Но на каком основании делается такое исключение? Это исключение явно ущербно для существования и развития общества. И ради чего его делать? Неприятное, вредящее людям исключение, да ещё и в голове надо держать эту нелепую конструкцию. Почему тогда не держать в голове любую другую нелепую конструкцию? И почему не построить общество на принципах без подобного нелепого исключения?
Обычно люди, всё же, принимают данное исключение – трудно идти против «общественного мнения» и есть старый мистический страх, что своим несогласием с обществом ты нарушаешь какое-то такое табу, за которое тебе светит потусторонняя, непонятная для тебя жуткая кара. Однако, согласившись с нелепым исключением, человек впадает в неявное противоречие: улучшить общество можно, но … нельзя. Видимая и понятная для тебя возможность улучшения общества есть, но – она недопустима по каким-то потусторонним непостижимым причинам.

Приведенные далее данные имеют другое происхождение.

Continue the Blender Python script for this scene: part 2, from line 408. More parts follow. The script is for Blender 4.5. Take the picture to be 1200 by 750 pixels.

Но самое неприятное, что эти «потусторонние причины» – людоедские и защищают людоедские принципы. Отказавшись от разума – фактически – человек невольно вынужден вспоминать эти людоедские принципы, потому что вынужден раз за разом блокировать свой разум с их помощью. И людоедские принципы требуют своей материализации, просто для удобства их вспоминания. А поскольку эти людоедские принципы выше нормальных человеческих, то ради их воплощения в жизнь «мы за ценой не постоим».
Человек ведь неизбежно материализует свои представления и напоминания о них. Общество само блокировало для человека возможность жить нормально, навязав ему дебильное исключение дедовщины. Попадание в тюрьму после этого вполне вписывается в рамки данного принципа. И угроза наказания не даёт приемлемых гарантий от зверств вернувшегося со срочной службы и потерявшего там все мозги.